Properties:
-Apply to distribution functions of discrete random variables-
- $\operatorname {P}(X<b)=F(b^{-})$
- $\operatorname {P}(X>a)=1-F(a)$
- $\operatorname {P}(X\geq a)=1-F(a^{-})$
- $\operatorname {P}(a<X<b)=F(b^{-})-F(a)$
- $\operatorname {P}(a\leq X<b)=F(b^{-})-F(a^{-})$
- $\operatorname {P}(a\leq X\leq b)=F(b)-F(a^{-})$
I would like to know:
- What does the expression "$x^-$" mean?
- And which of the properties listed above apply to continuous random variables as well?
Thank you very much.
$F(a^-)$ is the limit from the left (or "from below").

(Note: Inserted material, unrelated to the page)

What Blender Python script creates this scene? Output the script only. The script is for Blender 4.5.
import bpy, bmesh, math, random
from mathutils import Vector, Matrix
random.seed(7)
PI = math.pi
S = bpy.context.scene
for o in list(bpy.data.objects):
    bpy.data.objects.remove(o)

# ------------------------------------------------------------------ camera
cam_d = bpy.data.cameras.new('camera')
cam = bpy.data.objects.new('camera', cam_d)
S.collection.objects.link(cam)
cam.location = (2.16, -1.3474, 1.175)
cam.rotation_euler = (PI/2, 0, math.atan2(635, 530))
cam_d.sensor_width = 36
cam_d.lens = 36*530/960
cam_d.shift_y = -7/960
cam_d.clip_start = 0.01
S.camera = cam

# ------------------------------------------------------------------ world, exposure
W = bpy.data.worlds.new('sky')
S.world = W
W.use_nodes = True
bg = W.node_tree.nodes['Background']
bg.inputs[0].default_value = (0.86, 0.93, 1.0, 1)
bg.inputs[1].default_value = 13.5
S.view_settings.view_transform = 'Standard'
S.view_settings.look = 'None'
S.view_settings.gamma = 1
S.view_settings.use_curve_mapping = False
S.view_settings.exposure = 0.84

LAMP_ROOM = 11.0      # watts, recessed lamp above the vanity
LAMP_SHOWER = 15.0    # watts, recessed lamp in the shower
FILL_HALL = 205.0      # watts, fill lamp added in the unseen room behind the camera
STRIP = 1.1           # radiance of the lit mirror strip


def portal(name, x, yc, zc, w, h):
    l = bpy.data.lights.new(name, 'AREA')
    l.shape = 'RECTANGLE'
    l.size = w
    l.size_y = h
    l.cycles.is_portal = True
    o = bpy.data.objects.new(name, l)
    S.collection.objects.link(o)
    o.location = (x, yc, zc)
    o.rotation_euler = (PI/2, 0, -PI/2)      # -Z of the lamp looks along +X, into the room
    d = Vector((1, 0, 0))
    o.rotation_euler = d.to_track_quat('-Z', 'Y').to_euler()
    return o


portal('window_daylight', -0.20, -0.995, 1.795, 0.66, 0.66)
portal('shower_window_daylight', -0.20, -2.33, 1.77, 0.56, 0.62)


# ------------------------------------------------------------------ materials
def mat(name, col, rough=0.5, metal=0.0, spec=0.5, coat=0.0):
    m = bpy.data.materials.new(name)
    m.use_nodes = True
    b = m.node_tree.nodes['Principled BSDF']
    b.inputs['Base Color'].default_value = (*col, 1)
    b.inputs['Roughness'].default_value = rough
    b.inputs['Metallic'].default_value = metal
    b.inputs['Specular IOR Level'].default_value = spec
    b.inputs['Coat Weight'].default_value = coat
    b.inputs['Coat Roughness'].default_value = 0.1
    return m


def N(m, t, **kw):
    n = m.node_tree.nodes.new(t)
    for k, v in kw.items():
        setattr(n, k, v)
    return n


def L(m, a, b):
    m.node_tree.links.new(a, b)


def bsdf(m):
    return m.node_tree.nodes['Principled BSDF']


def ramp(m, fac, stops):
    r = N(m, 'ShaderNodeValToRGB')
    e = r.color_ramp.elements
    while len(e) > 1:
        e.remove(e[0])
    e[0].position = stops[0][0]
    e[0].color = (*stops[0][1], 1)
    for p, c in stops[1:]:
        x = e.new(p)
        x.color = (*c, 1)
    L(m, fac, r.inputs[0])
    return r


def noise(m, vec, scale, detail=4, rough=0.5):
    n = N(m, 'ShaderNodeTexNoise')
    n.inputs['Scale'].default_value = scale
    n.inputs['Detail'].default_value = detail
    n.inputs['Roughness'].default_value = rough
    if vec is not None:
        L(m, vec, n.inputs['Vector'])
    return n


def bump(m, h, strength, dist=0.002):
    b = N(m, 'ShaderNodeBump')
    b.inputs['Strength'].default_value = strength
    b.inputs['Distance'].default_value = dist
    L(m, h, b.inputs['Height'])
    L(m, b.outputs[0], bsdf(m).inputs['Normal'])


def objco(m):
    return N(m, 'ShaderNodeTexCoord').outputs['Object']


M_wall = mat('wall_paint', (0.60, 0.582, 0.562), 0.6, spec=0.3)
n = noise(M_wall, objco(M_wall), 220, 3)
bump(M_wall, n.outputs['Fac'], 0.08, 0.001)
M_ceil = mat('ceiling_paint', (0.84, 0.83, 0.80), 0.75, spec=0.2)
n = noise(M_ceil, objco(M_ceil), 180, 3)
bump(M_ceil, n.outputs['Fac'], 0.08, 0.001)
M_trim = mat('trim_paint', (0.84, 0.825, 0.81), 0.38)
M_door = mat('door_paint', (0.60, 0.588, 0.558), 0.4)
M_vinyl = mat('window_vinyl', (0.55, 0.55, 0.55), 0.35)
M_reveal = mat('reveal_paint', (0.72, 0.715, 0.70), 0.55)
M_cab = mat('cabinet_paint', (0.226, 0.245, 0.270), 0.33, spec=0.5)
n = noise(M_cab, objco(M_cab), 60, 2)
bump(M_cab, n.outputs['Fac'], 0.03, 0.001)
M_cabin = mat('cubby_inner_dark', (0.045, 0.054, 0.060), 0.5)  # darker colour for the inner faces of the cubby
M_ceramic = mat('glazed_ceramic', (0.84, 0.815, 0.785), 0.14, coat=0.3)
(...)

$$F(a^-) ~=~ \lim\limits_{x\to a^-} F(x) ~=~ \lim\limits_{x\nearrow a} F(x) ~=~ \lim_{a> x\to a} F(x)$$
Similarly $F(x^+)$ is the limit from the right (or "from above").
$$F(a^+) ~=~ \lim\limits_{x\to a^+} F(x) ~=~ \lim\limits_{x\searrow a} F(x) ~=~ \lim_{a<x\to a} F(x)$$
In particular, a CDF must be right-continuous, that is $F(a)~=~ \mathsf P(X\leq a)~=~F(a^+)$, and $F(a^-)~=~\mathsf P(X<a)$.